Risk 2: Hurts is still on his fifth voice in five years. The fluency Hurts is publicly celebrating is conditional on Mannion being here for multiple years. If the system gets installed in 2026 and Mannion leaves for a head coaching opportunity after a strong season (an entirely plausible outcome), the Eagles are back to square one with a sixth OC in six seasons. The stability advantage only counts if it actually lasts.

What to Watch For

  • How the run game looks in early training camp practices. Outside zone is rep-intensive to install correctly. The Eagles' line is talented but has spent five years in a different system. The first padded camp practice (late July) is the first real evidence.
  • How Hurts plays-action numbers move. The Mannion offense is a play-action heavy scheme. Hurts' career play-action rate has been around league average. If that jumps, the system is taking hold. If it doesn't, the install is still working.
  • Goedert's snap distribution.

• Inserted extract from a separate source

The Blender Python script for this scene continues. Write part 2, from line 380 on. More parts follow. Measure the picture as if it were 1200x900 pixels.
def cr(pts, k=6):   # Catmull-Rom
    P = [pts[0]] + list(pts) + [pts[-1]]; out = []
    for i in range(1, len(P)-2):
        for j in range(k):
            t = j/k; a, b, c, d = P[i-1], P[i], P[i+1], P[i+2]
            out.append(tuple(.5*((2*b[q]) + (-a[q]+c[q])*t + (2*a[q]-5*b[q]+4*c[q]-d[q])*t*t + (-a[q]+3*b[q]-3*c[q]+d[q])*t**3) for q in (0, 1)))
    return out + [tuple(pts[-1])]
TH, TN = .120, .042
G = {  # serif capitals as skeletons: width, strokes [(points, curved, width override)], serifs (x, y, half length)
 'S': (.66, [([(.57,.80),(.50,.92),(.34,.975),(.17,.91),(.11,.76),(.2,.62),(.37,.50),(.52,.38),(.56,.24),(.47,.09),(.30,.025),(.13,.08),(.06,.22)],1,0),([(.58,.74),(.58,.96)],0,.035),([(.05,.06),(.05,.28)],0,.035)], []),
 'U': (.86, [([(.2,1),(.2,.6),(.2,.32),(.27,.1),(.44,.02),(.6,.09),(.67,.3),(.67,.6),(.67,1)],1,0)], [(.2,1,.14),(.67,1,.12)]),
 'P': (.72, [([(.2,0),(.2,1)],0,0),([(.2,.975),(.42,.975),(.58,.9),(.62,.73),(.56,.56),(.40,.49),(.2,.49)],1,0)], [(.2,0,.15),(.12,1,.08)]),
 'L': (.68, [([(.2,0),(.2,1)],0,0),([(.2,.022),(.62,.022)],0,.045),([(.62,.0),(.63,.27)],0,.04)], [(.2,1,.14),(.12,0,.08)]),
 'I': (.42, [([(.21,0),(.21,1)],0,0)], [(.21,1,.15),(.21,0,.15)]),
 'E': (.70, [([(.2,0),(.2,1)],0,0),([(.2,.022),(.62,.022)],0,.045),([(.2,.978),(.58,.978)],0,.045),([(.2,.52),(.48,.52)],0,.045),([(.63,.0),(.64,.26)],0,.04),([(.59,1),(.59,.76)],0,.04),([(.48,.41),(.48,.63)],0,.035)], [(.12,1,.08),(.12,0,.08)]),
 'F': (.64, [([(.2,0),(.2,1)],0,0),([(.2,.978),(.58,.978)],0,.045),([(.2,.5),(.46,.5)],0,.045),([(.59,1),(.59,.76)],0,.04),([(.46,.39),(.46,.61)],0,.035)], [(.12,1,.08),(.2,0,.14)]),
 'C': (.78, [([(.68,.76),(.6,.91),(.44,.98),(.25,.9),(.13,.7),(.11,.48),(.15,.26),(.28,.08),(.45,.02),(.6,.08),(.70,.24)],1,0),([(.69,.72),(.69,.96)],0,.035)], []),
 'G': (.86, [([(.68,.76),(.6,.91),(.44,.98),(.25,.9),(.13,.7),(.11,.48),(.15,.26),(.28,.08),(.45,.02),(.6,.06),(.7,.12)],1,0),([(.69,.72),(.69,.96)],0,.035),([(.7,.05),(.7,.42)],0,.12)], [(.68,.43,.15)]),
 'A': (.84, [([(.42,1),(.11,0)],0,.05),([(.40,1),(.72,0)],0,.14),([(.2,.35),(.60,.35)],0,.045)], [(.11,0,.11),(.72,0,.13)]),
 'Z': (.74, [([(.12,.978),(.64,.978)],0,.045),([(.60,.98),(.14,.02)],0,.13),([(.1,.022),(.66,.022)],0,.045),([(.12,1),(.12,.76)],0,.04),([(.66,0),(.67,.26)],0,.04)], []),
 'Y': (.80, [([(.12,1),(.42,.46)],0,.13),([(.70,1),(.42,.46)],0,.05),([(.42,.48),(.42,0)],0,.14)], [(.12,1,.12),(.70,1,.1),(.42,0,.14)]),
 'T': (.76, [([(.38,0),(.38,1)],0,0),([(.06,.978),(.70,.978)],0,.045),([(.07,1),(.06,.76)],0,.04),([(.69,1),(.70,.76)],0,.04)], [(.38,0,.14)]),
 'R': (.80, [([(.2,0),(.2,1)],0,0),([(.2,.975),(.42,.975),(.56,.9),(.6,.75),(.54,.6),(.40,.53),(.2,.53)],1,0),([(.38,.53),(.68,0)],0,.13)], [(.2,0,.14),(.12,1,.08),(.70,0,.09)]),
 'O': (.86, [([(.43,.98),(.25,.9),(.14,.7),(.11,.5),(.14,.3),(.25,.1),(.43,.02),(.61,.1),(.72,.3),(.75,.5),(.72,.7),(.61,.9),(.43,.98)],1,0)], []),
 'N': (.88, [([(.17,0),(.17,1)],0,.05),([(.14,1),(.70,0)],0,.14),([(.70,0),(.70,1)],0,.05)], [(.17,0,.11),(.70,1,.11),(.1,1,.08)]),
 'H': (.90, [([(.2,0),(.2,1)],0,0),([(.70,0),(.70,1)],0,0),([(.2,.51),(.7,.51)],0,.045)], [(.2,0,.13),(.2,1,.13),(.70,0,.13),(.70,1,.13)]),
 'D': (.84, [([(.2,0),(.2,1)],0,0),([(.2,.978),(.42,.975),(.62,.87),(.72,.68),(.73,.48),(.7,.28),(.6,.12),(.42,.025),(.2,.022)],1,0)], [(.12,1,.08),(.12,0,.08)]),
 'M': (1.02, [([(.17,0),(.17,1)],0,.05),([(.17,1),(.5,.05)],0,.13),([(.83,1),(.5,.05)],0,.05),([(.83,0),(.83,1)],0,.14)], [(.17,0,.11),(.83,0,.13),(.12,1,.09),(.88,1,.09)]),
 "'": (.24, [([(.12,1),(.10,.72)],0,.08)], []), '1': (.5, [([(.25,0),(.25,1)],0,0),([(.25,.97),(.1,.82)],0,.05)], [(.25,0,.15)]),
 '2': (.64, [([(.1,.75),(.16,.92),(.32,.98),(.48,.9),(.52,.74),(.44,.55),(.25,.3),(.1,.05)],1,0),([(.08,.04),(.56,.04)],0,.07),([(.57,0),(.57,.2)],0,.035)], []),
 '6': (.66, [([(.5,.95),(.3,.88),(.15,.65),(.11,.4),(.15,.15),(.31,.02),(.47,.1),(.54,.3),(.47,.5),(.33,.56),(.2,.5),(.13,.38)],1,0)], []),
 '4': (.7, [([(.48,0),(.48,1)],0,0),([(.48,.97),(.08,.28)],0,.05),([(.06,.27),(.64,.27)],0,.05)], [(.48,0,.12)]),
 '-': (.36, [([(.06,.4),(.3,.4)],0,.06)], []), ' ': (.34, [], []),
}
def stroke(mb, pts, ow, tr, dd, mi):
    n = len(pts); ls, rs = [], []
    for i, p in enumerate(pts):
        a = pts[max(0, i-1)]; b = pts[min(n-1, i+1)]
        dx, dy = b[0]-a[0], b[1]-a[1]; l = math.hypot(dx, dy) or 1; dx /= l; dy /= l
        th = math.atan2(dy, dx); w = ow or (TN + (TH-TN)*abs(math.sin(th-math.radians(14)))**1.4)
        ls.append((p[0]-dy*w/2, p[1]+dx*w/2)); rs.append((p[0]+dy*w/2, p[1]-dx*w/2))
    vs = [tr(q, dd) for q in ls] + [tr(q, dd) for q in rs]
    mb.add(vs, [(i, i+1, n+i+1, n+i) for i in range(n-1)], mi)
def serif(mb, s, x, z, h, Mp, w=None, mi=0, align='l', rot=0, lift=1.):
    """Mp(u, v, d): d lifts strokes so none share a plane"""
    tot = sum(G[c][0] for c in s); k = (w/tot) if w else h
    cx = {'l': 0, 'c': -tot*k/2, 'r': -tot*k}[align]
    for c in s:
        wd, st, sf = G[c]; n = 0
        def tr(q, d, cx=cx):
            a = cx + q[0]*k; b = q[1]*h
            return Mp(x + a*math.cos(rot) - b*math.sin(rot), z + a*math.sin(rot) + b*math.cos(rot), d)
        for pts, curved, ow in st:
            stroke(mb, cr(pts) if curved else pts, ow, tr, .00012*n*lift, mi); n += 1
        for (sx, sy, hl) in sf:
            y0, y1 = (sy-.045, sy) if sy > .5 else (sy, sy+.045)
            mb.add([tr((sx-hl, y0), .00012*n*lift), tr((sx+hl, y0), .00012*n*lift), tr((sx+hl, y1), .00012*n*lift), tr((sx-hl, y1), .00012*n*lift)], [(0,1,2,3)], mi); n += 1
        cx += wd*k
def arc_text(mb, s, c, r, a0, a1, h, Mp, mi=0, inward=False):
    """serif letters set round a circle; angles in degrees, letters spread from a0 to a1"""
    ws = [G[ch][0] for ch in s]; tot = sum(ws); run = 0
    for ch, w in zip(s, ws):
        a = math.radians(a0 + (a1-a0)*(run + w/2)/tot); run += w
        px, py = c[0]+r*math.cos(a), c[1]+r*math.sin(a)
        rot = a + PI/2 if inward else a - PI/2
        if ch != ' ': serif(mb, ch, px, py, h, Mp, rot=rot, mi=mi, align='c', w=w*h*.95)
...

If Goedert is getting heavily-schemed touches in space (the Kittle/Kraft archetype usage), the offense is operating as designed.
  • Mahaffey's media availability profile. Run game coordinators rarely speak publicly. If Mahaffey gets visible coaching media days during camp, it signals the Eagles are deliberately platforming the Mannion-system messaging.

The Bottom Line

The Eagles have made smart-OC hires before. They have rarely made full philosophical resets at coordinator AND surrounding staff in the same offseason. Mannion plus Mahaffey plus Kuper plus Grizzard plus Jerrod Johnson is the most aligned offensive coaching staff this team has had in the modern era. The execution risk is now in the players' hands, not in the install. That is the position any quarterback wants to be in.

Eighty-nine days until Week 1. Five new offensive voices, four of them speaking the same scheme, one promoted from within. The Eagles are betting that fluency wins more games than tweaks. Mannion was hired to make that bet pay.